Cavanaugh’s retirement on April 1 marked the end of a long, distinguished career of 42 years in college athletics, including the final 18 at Tech.

His career in college coaching began in 1972 as a graduate assistant at NC State, and he landed his first full-time college coaching job in 1974 as the receivers coach at VMI. He ended up coaching at seven different schools, and he coached in 27 postseason games.

Cavanaugh, 65, came to Tech in 1996, taking the spot vacated when Rod Sharpless left to go to Rutgers to be the defensive coordinator. He coached the whips and rovers in Tech’s scheme for 15 seasons, and he received a promotion after the first six of those seasons when Beamer named him the program’s recruiting coordinator. In his first year as the recruiting coordinator, Tech’s staff signed five prep All-Americans.

Cavanaugh, a native of Queens, N.Y., became known as one of the nation’s top recruiters.
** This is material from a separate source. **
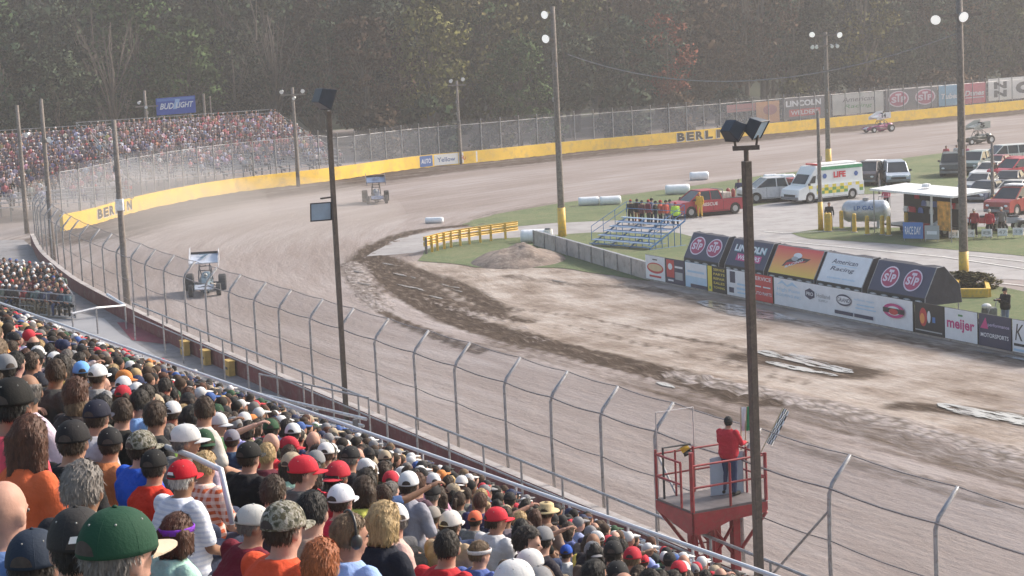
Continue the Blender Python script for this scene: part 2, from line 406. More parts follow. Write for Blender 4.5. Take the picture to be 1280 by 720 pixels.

He landed guys like Michael Vick, Bryan Randall, Xavier Adibi, Nathaniel Adibi, Macho Harris, and Jonathan Lewis, among others over the years, and most of those players played key roles in lifting the program into national prominence.

In addition to being a great recruiter, he was also a terrific coach. Under his tutelage, players such as Pierson Prioleau, James Anderson and Cody Grimm developed into quality college players, and those three went on to play in the NFL.

In 2011, Cavanaugh was moved off the field and into the role of director of recruiting and high school relations. This past year, he was moved into the role of director of alumni relations.

Cavanaugh and his wife, Marsha, plan on moving to Charlotte, N.C., to be closer to their daughter, Lauren, and her family.

In addition to those five, Kinzie, a member of the housekeeping crew, decided to retire after more than eight years of working in athletics. She had been working at a local church prior to coming to athletics in April of 2006, and she has been a member of the Lane Stadium housekeeping crew ever since.Kinzie plans on spending time with her daughters, traveling around and attending music concerts.